Data >>
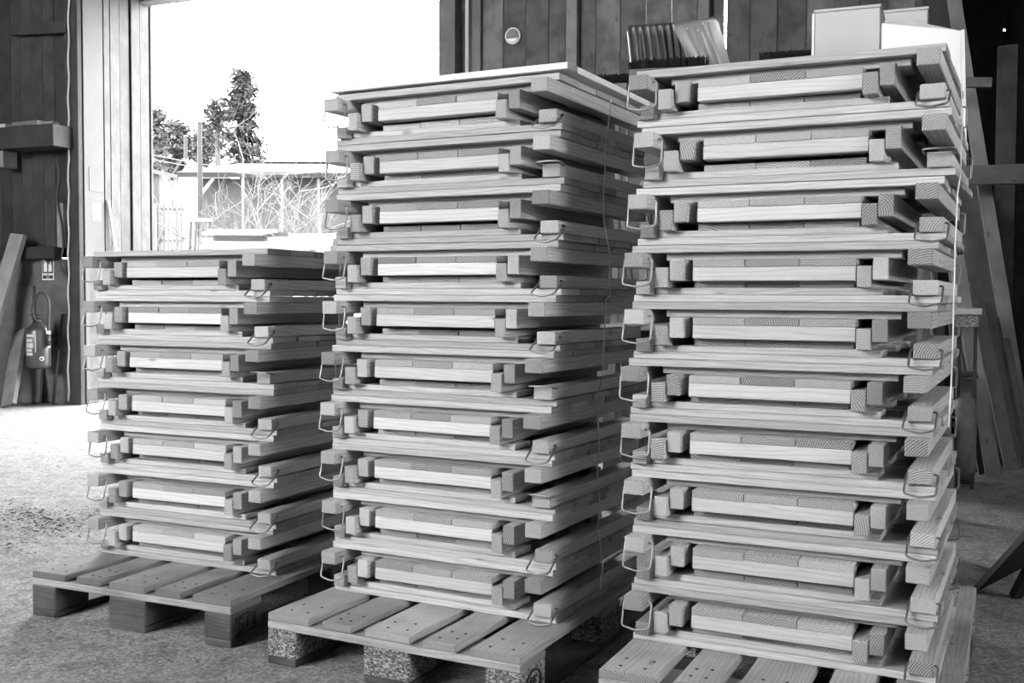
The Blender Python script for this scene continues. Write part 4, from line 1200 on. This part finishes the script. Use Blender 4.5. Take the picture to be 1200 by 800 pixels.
# leaning slatted pallet
Yq = 16.2
lp = thing('slatted_pallet', 'pale slatted pallet standing on edge left of the lumber pile', 'pallet', outpt(234, Yq))
qx = lambda u: at(u, 270, Yq).x - lp.location.x
qz = lambda v: at(234, v, Yq).z - lp.location.z
for k, u in enumerate((222, 228, 234, 239.5, 244.5)):
    mb = MB(); mb.plank((qx(u - 6), -.06, 0), (qx(u), .1, qz(258)), .045, .02); put('slat', mb.mesh('slat', matl('picket', 'picket')), lp)
mb = MB(); mb.plank((qx(219), .09, qz(257)), (qx(247), .09, qz(257)), .05, .04); put('top_rail', mb.mesh('top_rail', matl('bleach', 'bleach')), lp)
# lumber pile
Yl = 15.5
zs = lambda v: at(300, v, Yl).z
pt = lambda u: at(u, 280, Yl)
for q, u in enumerate((250, 372)):
    c = pt(u); t = thing('sawhorse', ('timber sawhorse under the left end of the outdoor lumber', 'timber sawhorse under the right end of the outdoor lumber')[q], 'sawhorse', Vector((c.x, c.y, gz(c))))
    h = zs(293) - gz(c)
    mb = MB(); mb.span(-.05, .05, -.35, .5, h - .08, h - .002, 1); put('beam', mb.mesh('beam', matl('grey', 'grey')), t)
    for sx in (-1, 1):
        for sy in (-.28, .42):
            mb = MB(); mb.plank((sx * .22, sy, 0), (sx * .05, sy, h - .04), .07, .035); put('leg', mb.mesh('leg', matl('grey', 'grey')), t)
lb = [(235, 386, 293, 287.5, 0, 'bleach'), (238, 388, 287.3, 282.5, .02, 'bleach'), (252, 311, 282.3, 278.8, .0, 'dark'), (236, 250, 282.3, 278.8, .05, 'bleach'), (251, 312, 278.6, 275.6, .01, 'dark'),
      (313, 388, 282.3, 277, .1, 'white'), (237, 305, 275.4, 272, .05, 'white'), (314, 320.5, 276.8, 274.6, -.02, 'dark'), (240, 320, 271.8, 268, .2, 'white'), (318, 336, 277, 271.5, .18, 'dark'), (326, 388, 276.8, 272, .34, 'white')]
for k, (u0, u1, va, vb, dy, mt) in enumerate(lb):
    a, b = pt(u0), pt(u1)
    mb = MB(); mb.box(((a.x + b.x) / 2, a.y + dy, (zs(va) + zs(vb)) / 2), (b.x - a.x, .14, zs(vb) - zs(va) - .0015), 0)
    simple('lumber_board', mb, matl(mt, mt), ['bottom board of the outdoor lumber pile', 'long pale board second up in the outdoor lumber pile', 'dark batten in the outdoor pile, lower of two', 'short pale end block left of the dark battens outdoors',
           'dark batten in the outdoor pile, upper of two', 'white board right of the dark battens outdoors', 'white board resting on the dark battens outdoors', 'tiny dark offcut on the outdoor lumber pile', 'topmost white board at the left of the outdoor pile',
           'short grey offcut on the outdoor lumber pile, right of centre', 'white board at the back right of the outdoor pile'][k], 'board', 'lumber outdoors')

# wood chips and grit swept across the bright floor
mb = MB(); vs = []; fs = []
for (u, v, ru, rv, n_) in ((55, 612, 60, 16, 800), (25, 600, 30, 12, 200), (110, 600, 22, 10, 160), (20, 640, 40, 20, 120), (150, 740, 130, 40, 160), (60, 540, 60, 40, 90), (230, 770, 160, 25, 90)):
    for k in range(n_):
        p = ground(u + random.gauss(0, ru * .5), v + random.gauss(0, rv * .5))
        if p.y < 2.7 or p.y > 8: continue
        q = PAL[0]; c_, s_ = math.cos(q[2]), math.sin(q[2]); lx_ = c_ * (p.x - q[0]) + s_ * (p.y - q[1]); ly_ = -s_ * (p.x - q[0]) + c_ * (p.y - q[1])
        if -.03 < lx_ < .83 and -.03 < ly_ < 1.23: continue
        q = PAL[1]; c_, s_ = math.cos(q[2]), math.sin(q[2]); lx_ = c_ * (p.x - q[0]) + s_ * (p.y - q[1]); ly_ = -s_ * (p.x - q[0]) + c_ * (p.y - q[1])
        if -.03 < lx_ < .83 and -.03 < ly_ < 1.23: continue
        r_ = random.uniform(.0018, .005) * (1 if random.random() < .9 else 2)
        a_ = random.uniform(0, 6.28); h_ = r_ * random.uniform(.4, .9)
        i0 = len(vs)
        for m_ in range(4):
            vs.append(p + Vector((math.cos(a_ + m_ * 1.57) * r_ * (1.8 if m_ % 2 else .7), math.sin(a_ + m_ * 1.57) * r_ * (1.8 if m_ % 2 else .7), .0005)))
        vs.append(p + Vector((0, 0, h_)))
        fs += [[i0, i0 + 1, i0 + 4], [i0 + 1, i0 + 2, i0 + 4], [i0 + 2, i0 + 3, i0 + 4], [i0 + 3, i0, i0 + 4]]
mb.raw(vs, fs)
tag(put('wood_chips', mb.mesh('wood_chips', [M['chips']])), 'dark wood chips and grit scattered on the floor beside the left pallet', 'chips', None, 'stuff')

Exercise objective >>
Pictures are excluded; copy all other data exactly as shown.

Exercise response >>
The Blender Python script for this scene continues. Write part 4, from line 1200 on. This part finishes the script. Use Blender 4.5. Take the picture to be 1200 by 800 pixels.
# leaning slatted pallet
Yq = 16.2
lp = thing('slatted_pallet', 'pale slatted pallet standing on edge left of the lumber pile', 'pallet', outpt(234, Yq))
qx = lambda u: at(u, 270, Yq).x - lp.location.x
qz = lambda v: at(234, v, Yq).z - lp.location.z
for k, u in enumerate((222, 228, 234, 239.5, 244.5)):
    mb = MB(); mb.plank((qx(u - 6), -.06, 0), (qx(u), .1, qz(258)), .045, .02); put('slat', mb.mesh('slat', matl('picket', 'picket')), lp)
mb = MB(); mb.plank((qx(219), .09, qz(257)), (qx(247), .09, qz(257)), .05, .04); put('top_rail', mb.mesh('top_rail', matl('bleach', 'bleach')), lp)
# lumber pile
Yl = 15.5
zs = lambda v: at(300, v, Yl).z
pt = lambda u: at(u, 280, Yl)
for q, u in enumerate((250, 372)):
    c = pt(u); t = thing('sawhorse', ('timber sawhorse under the left end of the outdoor lumber', 'timber sawhorse under the right end of the outdoor lumber')[q], 'sawhorse', Vector((c.x, c.y, gz(c))))
    h = zs(293) - gz(c)
    mb = MB(); mb.span(-.05, .05, -.35, .5, h - .08, h - .002, 1); put('beam', mb.mesh('beam', matl('grey', 'grey')), t)
    for sx in (-1, 1):
        for sy in (-.28, .42):
            mb = MB(); mb.plank((sx * .22, sy, 0), (sx * .05, sy, h - .04), .07, .035); put('leg', mb.mesh('leg', matl('grey', 'grey')), t)
lb = [(235, 386, 293, 287.5, 0, 'bleach'), (238, 388, 287.3, 282.5, .02, 'bleach'), (252, 311, 282.3, 278.8, .0, 'dark'), (236, 250, 282.3, 278.8, .05, 'bleach'), (251, 312, 278.6, 275.6, .01, 'dark'),
      (313, 388, 282.3, 277, .1, 'white'), (237, 305, 275.4, 272, .05, 'white'), (314, 320.5, 276.8, 274.6, -.02, 'dark'), (240, 320, 271.8, 268, .2, 'white'), (318, 336, 277, 271.5, .18, 'dark'), (326, 388, 276.8, 272, .34, 'white')]
for k, (u0, u1, va, vb, dy, mt) in enumerate(lb):
    a, b = pt(u0), pt(u1)
    mb = MB(); mb.box(((a.x + b.x) / 2, a.y + dy, (zs(va) + zs(vb)) / 2), (b.x - a.x, .14, zs(vb) - zs(va) - .0015), 0)
    simple('lumber_board', mb, matl(mt, mt), ['bottom board of the outdoor lumber pile', 'long pale board second up in the outdoor lumber pile', 'dark batten in the outdoor pile, lower of two', 'short pale end block left of the dark battens outdoors',
           'dark batten in the outdoor pile, upper of two', 'white board right of the dark battens outdoors', 'white board resting on the dark battens outdoors', 'tiny dark offcut on the outdoor lumber pile', 'topmost white board at the left of the outdoor pile',
           'short grey offcut on the outdoor lumber pile, right of centre', 'white board at the back right of the outdoor pile'][k], 'board', 'lumber outdoors')

# wood chips and grit swept across the bright floor
mb = MB(); vs = []; fs = []
for (u, v, ru, rv, n_) in ((55, 612, 60, 16, 800), (25, 600, 30, 12, 200), (110, 600, 22, 10, 160), (20, 640, 40, 20, 120), (150, 740, 130, 40, 160), (60, 540, 60, 40, 90), (230, 770, 160, 25, 90)):
    for k in range(n_):
        p = ground(u + random.gauss(0, ru * .5), v + random.gauss(0, rv * .5))
        if p.y < 2.7 or p.y > 8: continue
        q = PAL[0]; c_, s_ = math.cos(q[2]), math.sin(q[2]); lx_ = c_ * (p.x - q[0]) + s_ * (p.y - q[1]); ly_ = -s_ * (p.x - q[0]) + c_ * (p.y - q[1])
        if -.03 < lx_ < .83 and -.03 < ly_ < 1.23: continue
        q = PAL[1]; c_, s_ = math.cos(q[2]), math.sin(q[2]); lx_ = c_ * (p.x - q[0]) + s_ * (p.y - q[1]); ly_ = -s_ * (p.x - q[0]) + c_ * (p.y - q[1])
        if -.03 < lx_ < .83 and -.03 < ly_ < 1.23: continue
        r_ = random.uniform(.0018, .005) * (1 if random.random() < .9 else 2)
        a_ = random.uniform(0, 6.28); h_ = r_ * random.uniform(.4, .9)
        i0 = len(vs)
        for m_ in range(4):
            vs.append(p + Vector((math.cos(a_ + m_ * 1.57) * r_ * (1.8 if m_ % 2 else .7), math.sin(a_ + m_ * 1.57) * r_ * (1.8 if m_ % 2 else .7), .0005)))
        vs.append(p + Vector((0, 0, h_)))
        fs += [[i0, i0 + 1, i0 + 4], [i0 + 1, i0 + 2, i0 + 4], [i0 + 2, i0 + 3, i0 + 4], [i0 + 3, i0, i0 + 4]]
mb.raw(vs, fs)
tag(put('wood_chips', mb.mesh('wood_chips', [M['chips']])), 'dark wood chips and grit scattered on the floor beside the left pallet', 'chips', None, 'stuff')